02-15-2011 03:51 AM - edited 02-21-2020 05:10 PM
Hello experts, i have a problem.
One of our customers had 2 x 2800 series routers that they needed to reconfigure to support new services, The existing public subnet has 2 free ip addresses to use for the routers, unfortunetely even though the ISP can reconfigure this to create more addresses the customer cannot have any downtime (there are other routers in this subnet that are live) and therefore i had my hand forced into using VRRP as opposed to HSRP (3 addresses).
I used VRRP to share the master address as the VIP, so one address on the master, one on the backup, using the master address as the VIP.
This all works fine, outbound and inbound traffic failover as expected and preemption works just fine.
My problem is, he asked me to configure a remote access VPN. So i have configured the VPN to connect to the VRRP VIP. When the master is active, the VPN connects, traffic passes, all fine. When the master is switched off the VPN traffic hits the backup, as its now assumed the VIP, and completes phase 1, xauth works, but phase 2 will not come up and the client displayed "not connected".
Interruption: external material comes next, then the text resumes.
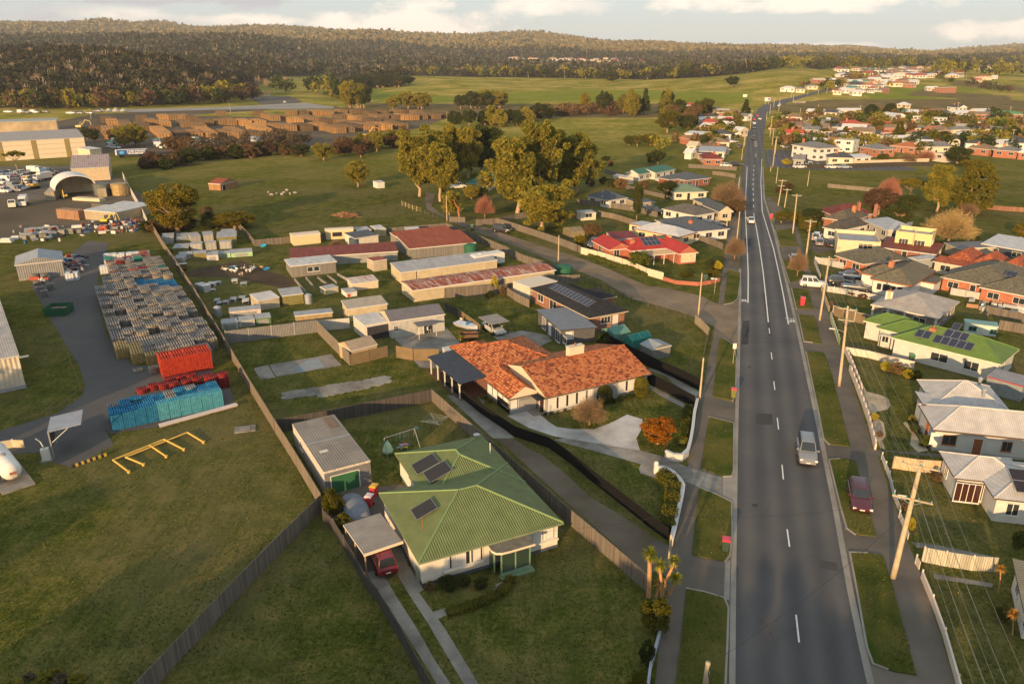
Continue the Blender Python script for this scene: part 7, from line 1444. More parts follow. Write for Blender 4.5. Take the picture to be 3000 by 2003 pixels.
# clothes line, swing set
X,Y=G('R',1213,205); t=thing('clothes_line','rotary clothes line on the back lawn','clothes line',(X,Y,0)); obj('post',MB().tube([(0,0,0),(0,0,1.9)],.04,8),m_dark,t); fr=MB()
for k in range(4):
    a=k*math.pi/2+.4; fr.tube([(0,0,1.6),(math.cos(a)*1.7,math.sin(a)*1.7,2.05)],.018,4); fr.tube([(0,0,2.0),(math.cos(a)*1.7,math.sin(a)*1.7,2.05)],.012,4)
    for r_ in (.6,.9,1.2,1.5,1.7): b1=a+math.pi/2; fr.tube([(math.cos(a)*r_,math.sin(a)*r_,1.95+.05*r_),(math.cos(b1)*r_,math.sin(b1)*r_,1.95+.05*r_)],.008,3)
obj('arms',fr,m_galv,t)
A=Vector((*G('R',795,382),0)); B=Vector((*G('R',1045,300),0)); d=B-A; Ls=d.length; t=thing('swing_set','metal garden swing set with a pale green tent seat','swing set',tuple(A),math.atan2(d.y,d.x))
H=2.2; fr=MB().tube([(0,.0,H),(Ls,0,H+.0)],.03,6)
for x in (0,Ls): 
    for s in (-.8,.8): fr.tube([(x,0,H),(x+(.2 if x else -.1),s,0)],.03,6)
obj('frame',fr,m_galv,t); obj('hoop',MB().tube([(Ls+.25+.25*math.cos(k*.63),.25*math.sin(k*.63),H+.02) for k in range(11)],.02,4,cap=False),gloss((.1,.3,.45)),t)
obj('tent_seat',MB().lathe([(.55,.35),(.62,.6),(.35,1.3),(.05,1.75),(.01,1.9)],14,c=(.35,0)),plain((.42,.55,.36),.85,0,.05),t)
for x in (1.7,2.2,2.8): q=MB(); [q.tube([(x+s,0,H),(x+s,0,.5)],.008,3) for s in (-.2,.2)]; q.box(x-.22,-.1,.45,x+.22,.1,.5); obj('swing',q,gloss((.08,.25,.4)),t)
X,Y=G('R',950,328); t=thing('toy_bench','small pink, yellow and blue plastic toy bench by the swings','toy',(X,Y,0),.3); obj('seat',MB().box(-.45,-.3,.3,.45,.0,.36),gloss((.65,.45,.03)),t); obj('top',MB().box(-.45,.0,.5,.45,.3,.56),gloss((.6,.15,.2)),t); obj('frame',MB().box(-.4,-.3,0,-.3,.3,.3).box(.3,-.3,0,.4,.3,.3).box(-.4,.1,.3,.4,.2,.5),gloss((.03,.3,.4)),t)
# outdoor furniture in the court
def chairx(label,c,x,y,m,s=1):
    X,Y=G(c,x,y); t=thing('chair',label,'chair',(X,Y,.03),rng.random()*6); obj('seat',MB().box(-.22,-.22,.4,.22,.22,.44),m,t); obj('backrest',MB().box(-.22,.2,.44,.22,.25,.85),m,t)
    for a in(-.19,.17):
        for b_ in (-.2,.2): obj('leg',MB().box(a,b_-.02,0,a+.03,b_+.02,.4),m,t)
    t.scale=(1.3*s,)*3
chairx('white plastic chair by the tan fence','M',325,170,m_white); chairx('white chair on the concrete court','M',20,250,m_white); chairx('white chair near the workshop awning','F',1780,1450,m_white)
# duck yard: geese, tubs
def goose(c,x,y,k,lb='white goose in the bare poultry yard'):
    X,Y=G(c,x,y); t=thing('goose',lb,'goose',(X,Y,.03),rng.random()*6.28,'geese in the poultry yard',True); b_=MB(); pts=[(-.38,0,.42),(-.22,0,.38),(0,0,.36),(.18,0,.4),(.27,0,.5),(.30,0,.68),(.34,0,.74),(.46,0,.72)]; b_.tube(pts,[.03,.13,.19,.14,.07,.045,.055,.015],8); b_.tube([(0,.06,0),(0,.06,.25)],.02,4); b_.tube([(0,-.06,0),(0,-.06,.25)],.02,4); obj('body',b_,m_white if k else plain((.3,.2,.12),.8),t,smooth=True); obj('beak',MB().box(.44,-.02,.69,.53,.02,.73),YL,t); t.scale=(1.4,)*3
for i,(x,y) in enumerate([(1000,760),(1025,765),(1090,775),(1150,760),(1210,755),(1265,780),(1295,775),(1310,785),(1190,825),(1215,820),(1350,750),(1325,765),(1437,740),(1345,745),(1240,750),(1130,785)]): goose('E',x,y,i%4)
for c,x,y,r_,m,lb in [('E',1110,725,.8,gloss((.08,.2,.3)),'blue-green plastic tub with white birds around'),('E',1490,745,.7,gloss((.03,.22,.5)),'bright blue tub at the edge of the bare yard'),('E',1455,478,.75,gloss((.03,.42,.6)),'light blue paddling pool by the cabin lawn'),('F',885,455,1,gloss((.12,.16,.18)),'grey-blue tub')][:3]:
    X,Y=G(c,x,y); t=thing('tub',lb,'tub',(X,Y,0)); obj('shell',MB().lathe([(r_*.8,0),(r_,.35),(r_*1.05,.36),(r_*.95,.33),(r_*.75,.1)],16),m,t)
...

So doing some debugs, the phase 2 policies are accepted, but i get the message
*Mar 1 01:36:21.451: IPSEC(validate_transform_proposal): invalid local address x.x.x.164
where x.x.x.164 is the VRRP VIP address, the physical address which has the crypto map applied is .165
So here lies the problem, the client is connecting to .164, the crypto map is applied to the interface the is configured with .165. Hence the "invalid local address"
I have found some documentation online that suggests that VPN redundancy is possible with HSRP, but not on the 2800 series router. I cant use HSRP as i have only 2 addresses, and i cant use that feature as my routers dont support it.
Does anyone know a way of achieving this?
Its really getting to me, the obsessive in me is taking over!
02-15-2011 09:48 AM
You might try the following to see if it works.
On the remote router, you can configure two peers one point to .164 (with default keyword) and the other to .165
When the primary is down, the secondary will take over .164 but IPSec could not be established to the secondary router. The remote should try the next peer authomatically.